Parler le même langage
L’expérience est tellement concluante dans certaines PME que les synergies vont plus loin : rachats, prise de parts. « C’est pour cela que les family business sont passionnants. Il y a peu de moyens mais les décisions sont très rapides, les PME jouissent d’une énorme flexibilité. C’est très important pour réussir sur ces marchés-là. »
Et c’est d’autant plus simple qu’Abraham, entrepreneur dans l’âme, parle le même langage que ses clients. «On se comprend très vite, contrairement à un gros cabinet et l’expérience plus sympa.» Résultat, il y a de tout : des entreprises de services, de meubles de bureau, de construction, quelques-unes dans le textile…
Et une fois en Inde ?
« En fonction des besoins, je mène le développement depuis la France, en lien avec mon partenaire en Inde qui, selon les besoins, va mettre les experts comptables, les avocats nécessaires sur le projet. Il s’agit, de toute façon, de quelqu’un que je connais bien et en qui j’ai toute confiance. Je me rends 4 ou 5 fois par an en Inde pour accompagner les phases critiques du développement. »
Difficile de faire son choix d’implantation ? « Je connais bien le sud du pays et Mumbai. J’ai voyagé pas mal dans le reste du pays lorsque je travaillais en production avec Décathlon. Mais pour mes clients, je me concentre en général sur Mumbai et Bangalore. L’ouest et le sud de l’Inde représentent 70% du PIB. »
De l’Inde vers la France ?
« J’ai aussi des clients indiens. Ils ne visent pas forcément la France au départ, plutôt l’Allemagne. Je suis basé en France et j’arrive à les attirer vers la France. Ils ont souvent des clients allemands, quelques clients français. Il s’agit de boites qui soit exportent déjà et veulent être près de leur clients, soit cherchent à investir dans des boites. »
Qui peut aller en Inde ?
Des vieux routiers de l’exportation
« Idéalement, je travaille avec quelqu’un qui a déjà exporté », explique Abraham. Les premiers rendez-vous sont consacrés à un audit, avant de déterminer la stratégie, pour connaître la capacité d’exportation de l’entreprise, obtenir les autorisations, les homologations. Certains secteurs sont sensibles, d’autres le sont moins. Certains produits sont homologués, d‘autres pas. A noter, certaines organisations comme BPI France couvrent en partie les risques d’export des PME.

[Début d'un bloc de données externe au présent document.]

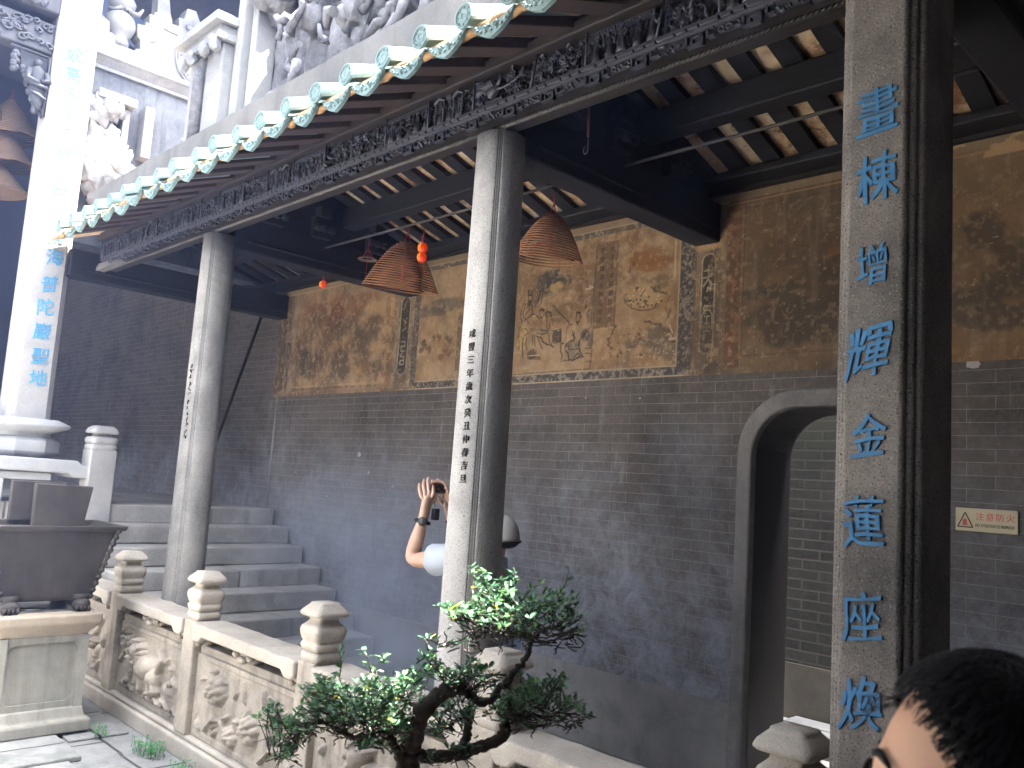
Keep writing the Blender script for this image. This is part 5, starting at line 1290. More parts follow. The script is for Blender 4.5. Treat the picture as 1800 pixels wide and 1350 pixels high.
def limb(pts, r0, r1, mb=None, jit=.004, n=8):
    # smooth a measured polyline
    P = [Vector(p) for p in pts]; out = []
    for i in range(len(P)-1):
        p0 = P[max(i-1,0)]; p1 = P[i]; p2 = P[i+1]; p3 = P[min(i+2,len(P)-1)]
        for k_ in range(6):
            t = k_/6; out.append(.5*((2*p1)+(p2-p0)*t+(2*p0-5*p1+4*p2-p3)*t*t+(3*p1-p0-3*p2+p3)*t**3))
    out.append(P[-1]); N = len(out)
    out = [p+Vector((rs.uniform(-jit,jit),rs.uniform(-jit,jit),rs.uniform(-jit,jit))) for p in out]
    (mb or trunk).tube(out, [(r0+(r1-r0)*i/(N-1))*rs.uniform(.88,1.12) for i in range(N)], n)
    return out
root = Vector((base.x, base.y, pot_z))
limb([root, base, bp(668,1250,.01), bp(690,1170,.0), bp(725,1095,-.02), bp(790,1035,-.02), bp(850,1000,.0), bp(900,1010,.04)], .030, .016, n=10, jit=.002)
limb([bp(680,1290), bp(760,1300,.03), bp(870,1290,.04), bp(960,1262,.05), bp(1030,1235,.05), bp(1075,1200,.05), bp(1070,1155,.05)], .016, .013, n=9, jit=.002)
limb([bp(880,1285,.04), bp(905,1220,.05), bp(915,1160,.07), bp(910,1100,.08)], .013, .008)
limb([bp(900,1010,.04), bp(985,1070,.06), bp(1050,1010,.05), bp(1105,945,.03), bp(1165,875,.02), bp(1192,790,.02)], .012, .006)
limb([bp(1192,790,.02), bp(1130,770,.0), bp(1060,770,-.04), bp(960,735,-.05), bp(840,690,-.05)], .005, .002)
limb([bp(1192,790,.02), bp(1240,760,.03), bp(1310,740,.05), bp(1400,700,.05)], .005, .002)
limb([root+Vector((-.02,.0,.05)), bp(620,1320,-.02), bp(592,1245,-.03), bp(555,1205,-.03), bp(470,1215,-.05), bp(390,1205,-.05), bp(300,1160,-.06), bp(190,1160,-.06), bp(60,1150,-.06)], .012, .0025)
limb([bp(555,1205,-.03), bp(500,1130,-.02), bp(450,1100,.02), bp(330,1080,.05)], .006, .0025)
limb([bp(725,1095,-.02), bp(640,1060,.03), bp(560,1000,.05), bp(490,940,.05)], .006, .002)
limb([bp(850,1000), bp(820,960,-.03), bp(770,900,-.03), bp(730,790,-.03)], .005, .0015)
limb([bp(1070,1160,.05), bp(1140,1120,.06), bp(1250,1130,.06), bp(1330,1110,.06), bp(1440,1140,.06)], .006, .0018)
limb([bp(190,1160,-.06), bp(150,1230,-.06), bp(90,1310,-.06)], .003, .0015)
trunk.build('trunk', BARK, bn)
lv = []; lf = []; lc = []; twig = MB()
def leafq(p, d, nrm, L, wd, col):
    d = d.normalized(); s_ = d.cross(nrm); s_.normalize(); n2 = s_.cross(d); o = len(lv)
    lv.extend([p, p+d*L*.35+s_*wd*.5+n2*.08*L, p+d*L*.75+s_*wd*.42+n2*.05*L, p+d*L, p+d*L*.75-s_*wd*.42+n2*.05*L, p+d*L*.35-s_*wd*.5+n2*.08*L, p+d*L*.5-n2*.03*L])
    lf.extend([(o,o+1,o+6),(o+1,o+2,o+6),(o+2,o+3,o+6),(o+3,o+4,o+6),(o+4,o+5,o+6),(o+5,o,o+6)]); lc.extend([col]*7)
def lcol():
    r = rs.random()
    if r < .008: return (.40,.28,.02)
    if r < .30: g = rs.uniform(.16,.26); return (g*.50, g, g*.38)
    if r < .6: g = rs.uniform(.12,.19); return (g*.40, g, g*.55)
    g = rs.uniform(.075,.13); return (g*.40, g, g*.50)
def rosette(p, up, k):
    for i in range(k):
        a = rs.uniform(0, 6.28); e = rs.uniform(-.1,1.0)
        d = Vector((math.cos(a), math.sin(a), 0))*math.cos(e)+Vector((0,0,1))*math.sin(e)
        L = rs.uniform(.011,.023); nrm = (Vector((0,0,1))+d*.3+Vector((rs.uniform(-.5,.5),rs.uniform(-.5,.5),0)))
        leafq(p+d*.002, d, nrm, L, L*rs.uniform(.36,.5), lcol())
def pad(cx, cy, rx, ry, n, dz, src, dd=.16, flat=0, sparse=1.0):
    n = int(n*.68); rx *= 1.05
    # twigs rising from a limb to a layered pad; rosettes of leaves along each twig
    for i in range(n):
        while True:
            u, v, q = rs.uniform(-1,1), rs.uniform(-1,1), rs.uniform(-1,1)
            if u*u+v*v+q*q <= 1: break
        lump_ = math.sin(u*5+cx)*.3+rs.gauss(0,.28)
        p = bp(cx+u*rx, cy+(v+lump_)*ry, dz+q*dd)
        s0 = src[rs.randrange(len(src))]; s_ = bp(s0[0]+rs.uniform(-30,30), s0[1]+rs.uniform(-8,12), dz+q*dd*.5)
        if i % 2 == 0:
            near = p+(s_-p).normalized()*rs.uniform(.025,.075)+Vector((0,0,-rs.uniform(.004,.02)))
            mid = (near+p)/2+Vector((rs.uniform(-.008,.008),rs.uniform(-.008,.008),rs.uniform(-.006,.01)))
            twig.tube([near, mid, p], [.0017,.0013,.0009], 4)
            if rs.random() < .35:
                e = mid+Vector((rs.uniform(-.025,.025),rs.uniform(-.02,.02),rs.uniform(-.02,.015))); twig.tube([mid, e], [.0011,.0006], 3)
            rosette(mid, None, rs.randint(1,2))
        rosette(p, None, int(rs.randint(2,4)*sparse))
T1 = [(1190,800),(1060,770),(960,740),(1310,745)]
pad(1120,690,270,62,300,.0,T1,.17); pad(1040,600,110,45,70,.0,T1,.1); pad(1250,640,120,50,70,.03,T1,.12); pad(900,675,90,30,55,-.03,T1,.1); pad(1370,720,50,50,26,.04,T1,.06)
pad(850,690,60,15,16,-.04,T1,.06)
T2 = [(470,1180),(390,1190),(500,1110),(590,1030)]
pad(430,1060,230,85,330,-.02,T2,.18); pad(300,1010,110,45,80,.0,T2,.13); pad(600,1020,130,60,120,.02,T2,.15); pad(250,1120,150,55,100,-.05,T2,.13); pad(560,1130,130,50,110,-.02,T2,.14); pad(680,960,80,40,50,.02,T2,.12)
T5 = [(150,1220),(90,1300),(190,1170)]
pad(150,1190,130,50,70,-.06,T5,.10); pad(120,1280,70,50,48,-.06,T5,.08); pad(60,1090,55,30,18,-.06,T5,.06); pad(30,1130,40,25,12,-.06,T5,.05)
T3 = [(860,990),(940,1010),(820,960)]
pad(850,945,130,38,95,.0,T3,.13); pad(980,960,90,36,45,.02,T3,.12); pad(740,880,40,30,14,-.03,T3,.05)
T4 = [(1140,1120),(1250,1130),(1330,1110)]
pad(1160,1050,170,62,190,.05,T4,.15); pad(1260,990,100,38,55,.05,T4,.12); pad(1360,1080,60,35,36,.06,T4,.07); pad(1080,1100,90,40,60,.05,T4,.12); pad(1190,1160,120,26,36,.06,T4,.1,sparse=.6)
T6 = [(910,1120),(900,1180)]
pad(860,1090,110,60,110,.06,T6,.12); pad(770,1170,70,45,40,.05,T6,.08); pad(900,1270,70,40,38,.04,[(880,1285)],.08)
pad(540,1260,110,36,48,-.03,T2,.10); pad(640,1180,60,40,34,-.03,T2,.07); pad(760,1320,70,25,30,.03,[(760,1300)],.06)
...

« Il ne faut pas oublier que l’Inde est un pays lointain, surtout pour une PME exportatrice. Pour une PME lambda, mieux vaut d’abord exporter dans les pays voisins, pour commencer à se développer à l’international et se former » recommande Abraham.
Pour le moment, les clients d’Inde Direct sont surtout basés à Lille. Question de réseau, mais pas seulement. « C’est une région très tournée vers l’extérieur, avec un fort développent international. Les entrepreneurs sont hyper dynamiques, ils ont envie de réussir et ne se laissent pas abattre. »
Et qu’est-ce qui les y attire ?
La taille du marché, le potentiel de croissance. Le développement en Inde se diffuse aussi bien géographiquement – depuis le sud et Mumbai vers le nord- que socialement : la proportion de pauvres qui gagnent moins de 2 dollar /jour est aujourd’hui de 25%, contre 40% de la population il y a encore quelques années. Avec 1,2 milliard d’habitants, le marché potentiel est énorme.
D’autant plus, rappelle Abraham que si le pouvoir d’achat n’est pas le même, à l’aune de l’Inde, tout change. La classe moyenne ne gagne pas autant qu’en France. Mais, ce qui compte pour les PME, c’est qu’elle ait des revenus pour dépenser à la fin du mois. Quand on gagne 1500 € par foyer en Inde, (salaire de deux cadres ou un cadre supérieur en Inde) il y a de l’argent disponible pour bien vivre et pour les extras.
Toutes ces questions, Abraham les aborde à l’Afterwork Export à Lille tous les mois ainsi qu’au cours de déjeuners mensuels pour parler export et investissements. Il collabore également avec le Réseau Entreprendre, pour lequel il valide en tant qu’expert, les projets présélectionnés en lien avec l’Inde.